US President Donald Trump has signed an executive order, ‘Guaranteeing Fair Banking for All Americans’, seeking to halt politically or religiously motivated ‘debanking’ and to force regulators to base decisions on objective, risk-based analysis rather than ‘reputation risk’.
Signed on 7 August 2025, the order directs agencies to strip such language from guidance within 180 days, instructs the Small Business Administration (SBA) to notify lenders within 60 days, and to identify and reinstate eligible clients within 120 days.
What The Executive Order Says And Why It Matters
The order asserts that denying services on the basis of ‘political or religious beliefs, or lawful business activities’ is incompatible with a free society. It mandates the Treasury to craft a broader strategy—potentially including legislation—against politicised account closures. It compels regulators to review past practices and refer unlawful religious discrimination to the US Attorney General.
‘Such practices are incompatible with a free society and the principle that the provision of banking services should be based on material, measurable, and justifiable risks,’ the order said.
Moreover, the Small Business Administration (SBA) must notify lenders within 60 days and reinstate eligible clients by 120 days. The Treasury will develop a strategy, potentially including legislation, to ensure equitable access to banking services.
‘They further undermine public trust in banking institutions and their regulators, discriminate against political beliefs and free expression of those beliefs, and weaponise a politicised regulatory state,’ the order added.

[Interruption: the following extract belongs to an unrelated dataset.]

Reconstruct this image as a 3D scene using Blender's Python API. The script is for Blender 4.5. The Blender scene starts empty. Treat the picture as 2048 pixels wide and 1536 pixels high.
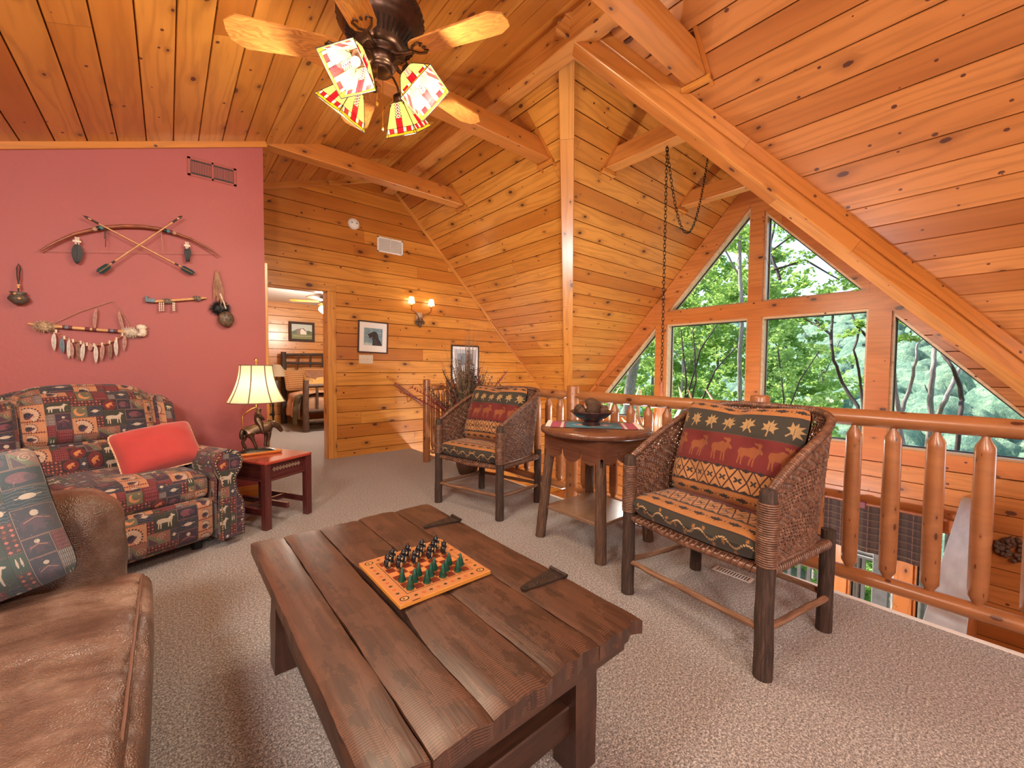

Regulator Reaction: OCC Backs ‘Fair Access’
Jonathan V Gould, sworn in as the 32nd Comptroller of the Currency in mid-July, backed the order: ‘Fair access to financial services is a fundamental principle of the US banking system. It is unacceptable for banks to discriminate against any customer based on political or religious beliefs or lawful business activities,’ Gould said in a statement. The OCC also signalled reviews and potential remedial action.
Following this order, the Comptroller of the Currency endorsed it, stressing that service decisions must be objective and risk-based, not ideological.
Banks, having gained from Trump’s push to loosen regulations and favouring streamlined oversight, have worked to maintain a friendly relationship with the administration. They present themselves as cooperative intermediaries, portraying their involvement as an unintended consequence of navigating a tense political climate.
‘It’s in banks’ best interest to take deposits, lend to and support as many customers as possible. Unfortunately, regulatory overreach, supervisory discretion and a maze of obscure rules have stood in the way as the (executive order) makes clear,’ the major bank lobby groups said Thursday in a joint statement.
Have Mastercard and Visa Responded Already?
Following a prolonged silence on the issue related to adult game censorship, Mastercard issued a statement asserting that its recent measures stem from adherence to the ‘rule of law,’ not an effort to impose censorship.
‘Mastercard has not evaluated any game or required restrictions of any activity on game creator sites and platforms, contrary to media reports and allegations,’ it first opened.
They then added, ‘Our payment network follows standards based on the rule of law. Put simply, we allow all lawful purchases on our network. At the same time, we require merchants to have appropriate controls to ensure Mastercard cards cannot be used for unlawful purchases, including illegal adult content.’
While Visa hasn’t issued a public statement regarding the issue, it has sent a templated response via email to individuals participating in a mass communication campaign to raise the issue with both Mastercard and Visa.
‘While we explicitly prohibit illegal activity on our network, we are equally committed to protecting legal commerce. If a transaction is legal, our policy is to process the transaction. We do not make moral judgments on legal purchases made by consumers,’ they said.
It also added, ‘Visa does not moderate content sold by merchants, nor do we have visibility into the specific goods or services sold when we process a transaction. When a legally operating merchant faces an elevated risk of illegal activity, we require enhanced safeguards for the banks supporting those merchants.’
Valve Disproves Mastercard’s Claims
Despite all of these, Valve disputes Mastercard’s claim of non-involvement, asserting that while the firm never directly contacted Steam, its Rule 5.12.7—prohibiting transactions that could damage the Mastercard brand—was communicated via payment processors and acquiring banks, and used as justification for removing certain adult games.
‘Mastercard did not communicate with Valve directly, despite our request to do so,’ Valve’s statement was sent over email to Kotaku. Mastercard communicated with payment processors and their acquiring banks. Payment processors communicated this with Valve, and we replied by outlining Steam’s policy since 2018 of attempting to distribute games that are legal for distribution.’
A Continued Battle Between Financial Giants and Consumers
Taken together, the executive order on fair banking, the evolving dispute between Valve and Mastercard, and the broader conversation about the influence of payment processors reflect a growing tension between private-sector risk policies and public expectations of neutrality in essential services.
Whether in finance or digital marketplaces, rules designed to protect brand integrity can have far-reaching effects on lawful businesses and speech.
As regulators, companies, and advocacy groups continue to clash over where to draw the line, these cases underscore the need for clearer standards, transparent decision-making, and consistent enforcement to strike a balance between corporate interests and equitable access and consumer choice.